CAPE TOWN – Erstwhile chief executive of the Public Investment Corporation (PIC), Dr Dan Matjila, on Monday described the asset manager’s investment into AYO Technology Solutions as a long-term investment that would change the landscape in the information and communication technology (ICT) sector.
Matjila was testifying before the Commission of Inquiry into alleged impropriety at the PIC, which resumed after the hearing was suspended due to, among other matters, protests in Pretoria where the commission is based.
Matjila emphasised to the commission, led by retired Judge Lex Mpati, that Africa’s largest asset manager’s R4.3bn investment in AYO was not lost and was earning interest. He said the impression that had been created in that the PIC had lost money in this investment was off the mark.
He said that even the decline in the listed company’s share price was not a reflection of its value. “That is why I am saying that money is there, it’s a matter of how you apply it going forward, it’s not lost. The share price that you see of R8 a share does not reflect the value that sits within the company. It reflects the noise, the hype and all the negative reports around AYO, as opposed to the intrinsic value that sits within the company,” said Matjila.
The former CEO told the commission that the PIC’s 29 percent stake in AYO was very handy because it gave the asset manager a fair amount of control in the running of the tech firm, allowing it to put in place new governance processes, in order to be able to protect its investment and spend the money efficiently.
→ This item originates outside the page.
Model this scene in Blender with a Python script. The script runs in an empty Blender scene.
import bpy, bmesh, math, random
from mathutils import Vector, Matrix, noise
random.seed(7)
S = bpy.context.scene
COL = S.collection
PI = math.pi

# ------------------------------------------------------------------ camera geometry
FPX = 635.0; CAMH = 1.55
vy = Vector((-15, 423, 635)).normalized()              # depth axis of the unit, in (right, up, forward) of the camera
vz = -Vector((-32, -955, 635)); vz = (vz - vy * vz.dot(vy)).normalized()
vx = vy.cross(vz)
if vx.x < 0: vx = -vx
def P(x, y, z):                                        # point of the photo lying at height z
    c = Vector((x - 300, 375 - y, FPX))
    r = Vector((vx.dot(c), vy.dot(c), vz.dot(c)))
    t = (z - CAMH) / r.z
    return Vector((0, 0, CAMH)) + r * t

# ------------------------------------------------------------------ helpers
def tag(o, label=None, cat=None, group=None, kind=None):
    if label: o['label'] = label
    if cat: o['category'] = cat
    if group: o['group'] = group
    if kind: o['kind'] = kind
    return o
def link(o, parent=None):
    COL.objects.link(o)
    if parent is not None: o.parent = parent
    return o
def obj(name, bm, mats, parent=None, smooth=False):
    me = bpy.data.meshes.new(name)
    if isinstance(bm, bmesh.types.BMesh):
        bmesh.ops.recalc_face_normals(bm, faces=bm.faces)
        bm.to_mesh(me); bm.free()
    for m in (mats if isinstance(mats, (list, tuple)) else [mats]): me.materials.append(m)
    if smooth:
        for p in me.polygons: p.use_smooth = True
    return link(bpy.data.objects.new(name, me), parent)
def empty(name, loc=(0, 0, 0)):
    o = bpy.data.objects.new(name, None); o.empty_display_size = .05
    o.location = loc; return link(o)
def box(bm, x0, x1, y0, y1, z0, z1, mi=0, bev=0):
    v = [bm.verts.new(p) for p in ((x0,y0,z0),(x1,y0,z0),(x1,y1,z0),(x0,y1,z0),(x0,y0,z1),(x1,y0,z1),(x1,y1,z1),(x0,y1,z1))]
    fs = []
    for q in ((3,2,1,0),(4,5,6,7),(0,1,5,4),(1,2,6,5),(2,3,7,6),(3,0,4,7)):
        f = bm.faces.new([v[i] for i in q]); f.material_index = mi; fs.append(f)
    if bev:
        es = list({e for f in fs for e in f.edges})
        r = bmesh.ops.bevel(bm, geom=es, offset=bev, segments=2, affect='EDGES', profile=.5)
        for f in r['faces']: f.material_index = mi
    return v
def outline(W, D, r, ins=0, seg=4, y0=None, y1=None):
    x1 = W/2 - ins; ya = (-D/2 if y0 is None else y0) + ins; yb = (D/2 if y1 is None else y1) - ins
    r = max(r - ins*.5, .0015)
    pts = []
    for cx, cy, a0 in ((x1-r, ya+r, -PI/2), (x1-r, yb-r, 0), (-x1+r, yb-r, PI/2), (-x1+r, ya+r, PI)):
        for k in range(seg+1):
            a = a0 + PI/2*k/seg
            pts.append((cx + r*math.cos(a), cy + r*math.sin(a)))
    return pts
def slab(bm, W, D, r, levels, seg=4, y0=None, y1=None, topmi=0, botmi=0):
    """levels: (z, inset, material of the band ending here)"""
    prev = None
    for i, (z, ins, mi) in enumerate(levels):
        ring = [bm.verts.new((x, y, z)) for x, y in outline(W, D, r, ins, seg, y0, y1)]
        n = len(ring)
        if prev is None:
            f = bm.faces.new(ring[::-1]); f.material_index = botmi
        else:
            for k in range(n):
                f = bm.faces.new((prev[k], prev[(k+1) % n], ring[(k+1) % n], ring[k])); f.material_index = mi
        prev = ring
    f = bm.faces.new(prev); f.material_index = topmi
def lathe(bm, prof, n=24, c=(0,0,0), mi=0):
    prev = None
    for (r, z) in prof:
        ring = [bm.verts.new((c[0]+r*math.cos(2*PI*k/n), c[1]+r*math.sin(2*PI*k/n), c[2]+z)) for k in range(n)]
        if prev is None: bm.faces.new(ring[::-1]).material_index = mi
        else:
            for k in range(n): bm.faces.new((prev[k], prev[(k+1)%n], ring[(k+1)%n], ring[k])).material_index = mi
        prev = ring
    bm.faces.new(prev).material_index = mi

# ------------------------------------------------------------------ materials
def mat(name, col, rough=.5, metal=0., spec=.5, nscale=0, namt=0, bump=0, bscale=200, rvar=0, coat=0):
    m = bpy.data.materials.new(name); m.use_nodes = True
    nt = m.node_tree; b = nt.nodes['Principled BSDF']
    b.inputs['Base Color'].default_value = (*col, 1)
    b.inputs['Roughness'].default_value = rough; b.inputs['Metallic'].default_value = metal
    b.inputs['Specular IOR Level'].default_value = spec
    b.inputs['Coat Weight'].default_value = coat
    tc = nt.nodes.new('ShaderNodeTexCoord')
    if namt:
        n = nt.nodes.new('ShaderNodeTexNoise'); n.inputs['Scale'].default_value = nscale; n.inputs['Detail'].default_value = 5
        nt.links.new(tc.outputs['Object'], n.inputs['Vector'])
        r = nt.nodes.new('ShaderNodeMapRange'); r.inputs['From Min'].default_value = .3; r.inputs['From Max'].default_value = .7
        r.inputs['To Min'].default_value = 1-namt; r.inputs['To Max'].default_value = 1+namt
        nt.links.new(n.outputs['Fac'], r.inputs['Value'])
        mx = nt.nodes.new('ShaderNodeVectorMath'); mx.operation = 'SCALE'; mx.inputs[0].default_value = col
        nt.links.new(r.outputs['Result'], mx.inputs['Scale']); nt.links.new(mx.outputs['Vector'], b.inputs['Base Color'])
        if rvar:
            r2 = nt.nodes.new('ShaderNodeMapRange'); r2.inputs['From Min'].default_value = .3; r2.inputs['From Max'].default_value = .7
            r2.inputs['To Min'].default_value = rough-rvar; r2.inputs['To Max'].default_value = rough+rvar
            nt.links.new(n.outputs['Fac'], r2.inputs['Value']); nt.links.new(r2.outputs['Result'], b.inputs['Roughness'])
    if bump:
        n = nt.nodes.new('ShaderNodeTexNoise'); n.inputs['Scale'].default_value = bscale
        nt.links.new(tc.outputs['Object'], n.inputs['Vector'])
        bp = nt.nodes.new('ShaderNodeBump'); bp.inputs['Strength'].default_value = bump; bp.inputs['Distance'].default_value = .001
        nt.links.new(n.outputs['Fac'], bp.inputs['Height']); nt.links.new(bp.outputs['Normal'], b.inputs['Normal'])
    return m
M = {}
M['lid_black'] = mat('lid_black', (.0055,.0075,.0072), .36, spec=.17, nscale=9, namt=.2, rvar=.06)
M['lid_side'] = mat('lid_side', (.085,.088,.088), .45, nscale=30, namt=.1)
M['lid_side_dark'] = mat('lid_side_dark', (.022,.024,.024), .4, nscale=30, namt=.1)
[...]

“This is an investment holding, if it was a different investment, where you literally get into buying an asset at that point it’s a different ball game … there you commit and money is gone,” he said. “But where you have control, and you even put conditions to say that if you buy more than 10 percent of the market cap, you must consult with shareholders … that then means shareholders are in charge of how you build that portfolio.”
Matjila emphasised that what was key, was that money was not disappearing in this investment as the shareholders were still in control of how it should be spent.
The commission raised the issue of the PIC’s move to recover the money from AYO, which Matjila dismissed as a suboptimal approach. “Unless the law has been broken somewhere and the JSE has not done its work in approving this PLS on the basis of which this investment was made … in the unwinding of that, I’m sure they are doing their own investigations around the PLS.”
The PIC invested R4.3 billion for a 29 percent stake in AYO at R43 per share, a value that was arrived at by the PIC’s valuation processes.
The PIC’s portfolio manager of non-consumer industrials and listed equities, Sunil Varghese, told the commission earlier this year that the enterprise value-to-earnings before interest, tax, depreciation and amortisation (EV/Ebitda) valuation method put AYO’s actual value as high as R47 a share, at the time of the company’s initial public offering.
Varghese said EV/Ebitda was a popular valuation multiple used in the finance industry to measure the value of a company. He said it was the most widely used valuation multiple based on enterprise value and often used in conjunction with, or, as an alternative to the price-to-earnings (P/E) ratio, to determine the fair market value of a company.
Varghese said the P/E, which was assistant portfolio manager Victor Seanie's preferred approach, gave a base case value of R43 a share, which was derived from earnings per share of R2.68 a share multiplied by 16 x P/E.